[START]

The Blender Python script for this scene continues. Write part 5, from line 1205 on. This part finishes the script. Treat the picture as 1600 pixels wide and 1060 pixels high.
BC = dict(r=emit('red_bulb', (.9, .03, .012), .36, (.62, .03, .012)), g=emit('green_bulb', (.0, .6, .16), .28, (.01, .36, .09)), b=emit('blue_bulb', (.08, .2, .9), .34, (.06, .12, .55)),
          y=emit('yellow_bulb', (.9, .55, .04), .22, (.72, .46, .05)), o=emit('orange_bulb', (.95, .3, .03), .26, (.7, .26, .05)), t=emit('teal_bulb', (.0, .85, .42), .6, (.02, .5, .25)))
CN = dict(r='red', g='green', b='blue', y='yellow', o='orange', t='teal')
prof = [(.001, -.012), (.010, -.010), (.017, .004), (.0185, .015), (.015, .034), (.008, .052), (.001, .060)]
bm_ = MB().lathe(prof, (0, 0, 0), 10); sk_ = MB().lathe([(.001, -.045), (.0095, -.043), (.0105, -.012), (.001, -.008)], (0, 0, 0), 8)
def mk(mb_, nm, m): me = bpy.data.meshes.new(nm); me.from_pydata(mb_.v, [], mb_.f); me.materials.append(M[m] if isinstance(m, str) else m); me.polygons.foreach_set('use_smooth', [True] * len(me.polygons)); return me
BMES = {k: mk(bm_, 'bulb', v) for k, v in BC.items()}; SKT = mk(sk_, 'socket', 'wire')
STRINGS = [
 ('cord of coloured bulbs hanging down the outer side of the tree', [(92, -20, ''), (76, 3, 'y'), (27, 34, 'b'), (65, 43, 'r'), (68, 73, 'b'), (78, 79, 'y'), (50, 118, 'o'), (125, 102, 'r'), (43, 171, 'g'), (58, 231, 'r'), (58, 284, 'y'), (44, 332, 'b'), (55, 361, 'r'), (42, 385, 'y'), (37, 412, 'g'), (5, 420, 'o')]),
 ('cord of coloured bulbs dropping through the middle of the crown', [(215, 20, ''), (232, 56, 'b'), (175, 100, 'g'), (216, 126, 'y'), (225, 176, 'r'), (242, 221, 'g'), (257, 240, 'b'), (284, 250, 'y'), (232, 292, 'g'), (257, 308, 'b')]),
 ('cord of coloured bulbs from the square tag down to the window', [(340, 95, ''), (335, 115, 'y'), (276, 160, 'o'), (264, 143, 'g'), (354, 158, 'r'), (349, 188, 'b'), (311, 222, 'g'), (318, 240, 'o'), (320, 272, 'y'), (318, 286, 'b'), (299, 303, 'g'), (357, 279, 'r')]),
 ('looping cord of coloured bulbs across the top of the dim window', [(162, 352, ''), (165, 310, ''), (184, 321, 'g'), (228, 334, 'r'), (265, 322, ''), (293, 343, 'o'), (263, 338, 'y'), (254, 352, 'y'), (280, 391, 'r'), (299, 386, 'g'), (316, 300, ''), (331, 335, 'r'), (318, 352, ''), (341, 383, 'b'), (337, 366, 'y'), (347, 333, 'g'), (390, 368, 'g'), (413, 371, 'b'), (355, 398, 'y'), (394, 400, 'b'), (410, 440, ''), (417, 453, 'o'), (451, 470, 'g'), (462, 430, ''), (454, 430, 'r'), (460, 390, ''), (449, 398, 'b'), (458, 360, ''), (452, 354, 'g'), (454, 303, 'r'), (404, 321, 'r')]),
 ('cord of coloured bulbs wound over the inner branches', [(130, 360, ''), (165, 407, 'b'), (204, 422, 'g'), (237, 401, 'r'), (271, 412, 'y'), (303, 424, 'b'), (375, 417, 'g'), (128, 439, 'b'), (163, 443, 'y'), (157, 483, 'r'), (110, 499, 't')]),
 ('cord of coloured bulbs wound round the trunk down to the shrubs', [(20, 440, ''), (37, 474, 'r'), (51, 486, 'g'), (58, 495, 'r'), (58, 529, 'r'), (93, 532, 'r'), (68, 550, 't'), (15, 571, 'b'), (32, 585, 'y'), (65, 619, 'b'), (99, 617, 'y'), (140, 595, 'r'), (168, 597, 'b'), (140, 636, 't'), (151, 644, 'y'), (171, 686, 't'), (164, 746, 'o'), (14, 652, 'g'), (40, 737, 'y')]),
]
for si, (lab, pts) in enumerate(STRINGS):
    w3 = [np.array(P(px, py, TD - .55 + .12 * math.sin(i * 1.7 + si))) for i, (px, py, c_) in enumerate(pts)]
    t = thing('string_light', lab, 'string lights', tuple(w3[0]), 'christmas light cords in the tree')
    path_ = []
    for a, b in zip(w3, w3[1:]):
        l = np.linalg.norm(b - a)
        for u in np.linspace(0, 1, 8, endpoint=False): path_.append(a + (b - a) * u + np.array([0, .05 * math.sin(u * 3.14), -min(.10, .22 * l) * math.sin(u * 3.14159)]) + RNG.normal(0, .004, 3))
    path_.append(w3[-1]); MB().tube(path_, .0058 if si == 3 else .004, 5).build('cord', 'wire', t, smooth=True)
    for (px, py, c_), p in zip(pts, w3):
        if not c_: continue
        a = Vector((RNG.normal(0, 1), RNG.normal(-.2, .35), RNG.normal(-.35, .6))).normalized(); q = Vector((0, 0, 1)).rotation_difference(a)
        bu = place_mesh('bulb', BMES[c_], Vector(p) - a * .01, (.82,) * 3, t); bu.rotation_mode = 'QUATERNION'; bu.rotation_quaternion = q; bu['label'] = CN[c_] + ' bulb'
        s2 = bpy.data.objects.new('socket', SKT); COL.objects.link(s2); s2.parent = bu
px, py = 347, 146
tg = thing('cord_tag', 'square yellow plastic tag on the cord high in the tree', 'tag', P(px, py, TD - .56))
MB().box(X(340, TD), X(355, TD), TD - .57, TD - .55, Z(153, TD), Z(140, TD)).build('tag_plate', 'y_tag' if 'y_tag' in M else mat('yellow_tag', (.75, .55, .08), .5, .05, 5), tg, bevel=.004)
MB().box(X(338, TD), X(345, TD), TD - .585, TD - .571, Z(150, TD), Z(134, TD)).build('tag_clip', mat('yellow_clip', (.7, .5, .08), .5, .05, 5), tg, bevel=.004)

[END]

> _EXERCISE OBJECTIVE_: Output the complete data exactly as written.

> _PROBLEM SOLUTION_:
The Blender Python script for this scene continues. Write part 5, from line 1205 on. This part finishes the script. Treat the picture as 1600 pixels wide and 1060 pixels high.
BC = dict(r=emit('red_bulb', (.9, .03, .012), .36, (.62, .03, .012)), g=emit('green_bulb', (.0, .6, .16), .28, (.01, .36, .09)), b=emit('blue_bulb', (.08, .2, .9), .34, (.06, .12, .55)),
          y=emit('yellow_bulb', (.9, .55, .04), .22, (.72, .46, .05)), o=emit('orange_bulb', (.95, .3, .03), .26, (.7, .26, .05)), t=emit('teal_bulb', (.0, .85, .42), .6, (.02, .5, .25)))
CN = dict(r='red', g='green', b='blue', y='yellow', o='orange', t='teal')
prof = [(.001, -.012), (.010, -.010), (.017, .004), (.0185, .015), (.015, .034), (.008, .052), (.001, .060)]
bm_ = MB().lathe(prof, (0, 0, 0), 10); sk_ = MB().lathe([(.001, -.045), (.0095, -.043), (.0105, -.012), (.001, -.008)], (0, 0, 0), 8)
def mk(mb_, nm, m): me = bpy.data.meshes.new(nm); me.from_pydata(mb_.v, [], mb_.f); me.materials.append(M[m] if isinstance(m, str) else m); me.polygons.foreach_set('use_smooth', [True] * len(me.polygons)); return me
BMES = {k: mk(bm_, 'bulb', v) for k, v in BC.items()}; SKT = mk(sk_, 'socket', 'wire')
STRINGS = [
 ('cord of coloured bulbs hanging down the outer side of the tree', [(92, -20, ''), (76, 3, 'y'), (27, 34, 'b'), (65, 43, 'r'), (68, 73, 'b'), (78, 79, 'y'), (50, 118, 'o'), (125, 102, 'r'), (43, 171, 'g'), (58, 231, 'r'), (58, 284, 'y'), (44, 332, 'b'), (55, 361, 'r'), (42, 385, 'y'), (37, 412, 'g'), (5, 420, 'o')]),
 ('cord of coloured bulbs dropping through the middle of the crown', [(215, 20, ''), (232, 56, 'b'), (175, 100, 'g'), (216, 126, 'y'), (225, 176, 'r'), (242, 221, 'g'), (257, 240, 'b'), (284, 250, 'y'), (232, 292, 'g'), (257, 308, 'b')]),
 ('cord of coloured bulbs from the square tag down to the window', [(340, 95, ''), (335, 115, 'y'), (276, 160, 'o'), (264, 143, 'g'), (354, 158, 'r'), (349, 188, 'b'), (311, 222, 'g'), (318, 240, 'o'), (320, 272, 'y'), (318, 286, 'b'), (299, 303, 'g'), (357, 279, 'r')]),
 ('looping cord of coloured bulbs across the top of the dim window', [(162, 352, ''), (165, 310, ''), (184, 321, 'g'), (228, 334, 'r'), (265, 322, ''), (293, 343, 'o'), (263, 338, 'y'), (254, 352, 'y'), (280, 391, 'r'), (299, 386, 'g'), (316, 300, ''), (331, 335, 'r'), (318, 352, ''), (341, 383, 'b'), (337, 366, 'y'), (347, 333, 'g'), (390, 368, 'g'), (413, 371, 'b'), (355, 398, 'y'), (394, 400, 'b'), (410, 440, ''), (417, 453, 'o'), (451, 470, 'g'), (462, 430, ''), (454, 430, 'r'), (460, 390, ''), (449, 398, 'b'), (458, 360, ''), (452, 354, 'g'), (454, 303, 'r'), (404, 321, 'r')]),
 ('cord of coloured bulbs wound over the inner branches', [(130, 360, ''), (165, 407, 'b'), (204, 422, 'g'), (237, 401, 'r'), (271, 412, 'y'), (303, 424, 'b'), (375, 417, 'g'), (128, 439, 'b'), (163, 443, 'y'), (157, 483, 'r'), (110, 499, 't')]),
 ('cord of coloured bulbs wound round the trunk down to the shrubs', [(20, 440, ''), (37, 474, 'r'), (51, 486, 'g'), (58, 495, 'r'), (58, 529, 'r'), (93, 532, 'r'), (68, 550, 't'), (15, 571, 'b'), (32, 585, 'y'), (65, 619, 'b'), (99, 617, 'y'), (140, 595, 'r'), (168, 597, 'b'), (140, 636, 't'), (151, 644, 'y'), (171, 686, 't'), (164, 746, 'o'), (14, 652, 'g'), (40, 737, 'y')]),
]
for si, (lab, pts) in enumerate(STRINGS):
    w3 = [np.array(P(px, py, TD - .55 + .12 * math.sin(i * 1.7 + si))) for i, (px, py, c_) in enumerate(pts)]
    t = thing('string_light', lab, 'string lights', tuple(w3[0]), 'christmas light cords in the tree')
    path_ = []
    for a, b in zip(w3, w3[1:]):
        l = np.linalg.norm(b - a)
        for u in np.linspace(0, 1, 8, endpoint=False): path_.append(a + (b - a) * u + np.array([0, .05 * math.sin(u * 3.14), -min(.10, .22 * l) * math.sin(u * 3.14159)]) + RNG.normal(0, .004, 3))
    path_.append(w3[-1]); MB().tube(path_, .0058 if si == 3 else .004, 5).build('cord', 'wire', t, smooth=True)
    for (px, py, c_), p in zip(pts, w3):
        if not c_: continue
        a = Vector((RNG.normal(0, 1), RNG.normal(-.2, .35), RNG.normal(-.35, .6))).normalized(); q = Vector((0, 0, 1)).rotation_difference(a)
        bu = place_mesh('bulb', BMES[c_], Vector(p) - a * .01, (.82,) * 3, t); bu.rotation_mode = 'QUATERNION'; bu.rotation_quaternion = q; bu['label'] = CN[c_] + ' bulb'
        s2 = bpy.data.objects.new('socket', SKT); COL.objects.link(s2); s2.parent = bu
px, py = 347, 146
tg = thing('cord_tag', 'square yellow plastic tag on the cord high in the tree', 'tag', P(px, py, TD - .56))
MB().box(X(340, TD), X(355, TD), TD - .57, TD - .55, Z(153, TD), Z(140, TD)).build('tag_plate', 'y_tag' if 'y_tag' in M else mat('yellow_tag', (.75, .55, .08), .5, .05, 5), tg, bevel=.004)
MB().box(X(338, TD), X(345, TD), TD - .585, TD - .571, Z(150, TD), Z(134, TD)).build('tag_clip', mat('yellow_clip', (.7, .5, .08), .5, .05, 5), tg, bevel=.004)